Fifty years ago, Allston was the gritty neighborhood home to a potpourri of blue-collar workers and their families. Today, Allston is the prime spot for college students looking for cheap rent and fun parties. But 50 years from now, Allston may be a high-tech transportation paradise unrecognizable from any of its former incarnations.
On Tuesday, Massachusetts Gov. Deval Patrick announced a plan to straighten the structure of the Massachusetts Turnpike and construct a $20 million commuter rail stop in the Boston neighborhood of Allston. Besides improving transportation in all modes throughout the city, this project is key in connecting Allston with its disjointed neighbor, Cambridge, home to Harvard University.
The commuter rail station is to be built on the Beacon Park Yard, a 22-acre property owned by Harvard University, and Harvard has pledged to fund one-third of the project. The Commonwealth will fund another third. When a reporter asked Patrick at the Tuesday press conference if Boston University would fund the other third, he replied, “No comment.”

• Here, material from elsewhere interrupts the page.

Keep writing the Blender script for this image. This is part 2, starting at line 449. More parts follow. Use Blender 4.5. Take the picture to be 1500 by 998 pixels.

BU and the Commonwealth aside, Harvard has some pretty grand plans behind the development of Allston. True, their athletic facilities and the Harvard Business School already call Allston home, but ever since 2003, when Harvard purchased 91 acres of Allston land for $75 million, the university has been working to spread their Cambridge roots further into the city of Boston.
A Harvard-Allston Task Force has been in place since 2006 to formulate Harvard’s plans for its Allston development, and with its role in funding the new transportation plans, it seems their development goals are beginning to take shape.
“Harvard owns a lot of land there,” said Gerald Autler, senior project manager and planner of the Boston Redevelopment Authority. “Their expansion opportunities in Cambridge are limited, and they clearly saw an opportunity…Harvard is 400 years old, and I assume they’re looking at opportunities for expansion and growth for the next 400 years. They happen to be close to an area of Allston where there’s land that is underutilized and available for development over the shorter term or longer term.”
Clearly, bridging the gap between Cambridge and Allston is akin to Harvard’s interests in establishing itself further in Allston. But these plans encompass more than just simplifying transportation access. Harvard’s plans could include residences for graduate students and faculty, among other facilities. Additionally, developers are looking to Allston for new rental apartments, retail establishments, restaurants and even a home for tech industries, Autler said.
“We think that’s going to be important to not only help Boston meet its housing goals, but also to create a vibrant neighborhood in Allston, specifically in increasing the number of commercial uses — biotech and so on — they’d like to follow a Massachusetts Institute of Technology model and create a sort of Kendall Square,” he said. “We see Allston as an area that could be a huge economic development asset and attract those kind of commercial and academic uses, but also have residential and supporting uses in the mix.”
Between unlivable apartments, corrupt landlords and the sick joys of “Allston Christmas,” Allston’s one-stop junkyard for leftover furniture when students move in and out of their apartments, Allston is begging for a facelift. There is little doubt these new plans to transform the neighborhood into a vibrant and trendy hub will render impressive results, or at least clean the place up a bit. Plus, these new transportation facilities point to Boston’s development goals finally coming into fruition. But the key element that makes Allston so attractive to its current residency — largely students and immigrants — is its low-cost living, and making the neighborhood nicer will surely cause a jump in housing prices.
What would Allston be without the beloved mom-and-pop businesses and restaurants lining its streets? Surely, Mom and Pop won’t be able to afford the inevitable rent hike attached to Allston’s gentrification. The infamous “Allston Crawl,” so akin to many BU students’ freshman experience, may go extinct if there are no dilapidated party houses left to crawl to. College students all throughout Boston, most notably here at BU, call Allston home, and it would be a shame for them to have to relocate.
With Harvard funding one-third of the new construction and Massachusetts spotting the other, there still looms an unannounced third donor. Will BU step up to the plate? While discussions over BU’s role in the project may already be in the works, claiming a part of the project would be in our best interest. Too many BU students live in Allston for the administration to ignore the changes taking place there. Funding a portion of the project would not only ensure BU students are accommodated, but also prove BU’s dedication to the betterment of Boston.
Will it really be Allston anymore if someone scrubs out the “Keep Allston Shitty,” so lovingly scrawled on the sidewalk? Maybe not. But if BU stakes a claim in Allston’s redevelopment, perhaps the student culture may survive.
I have my doubts that the student culture will survive after BU’s role in changing Kenmore Square.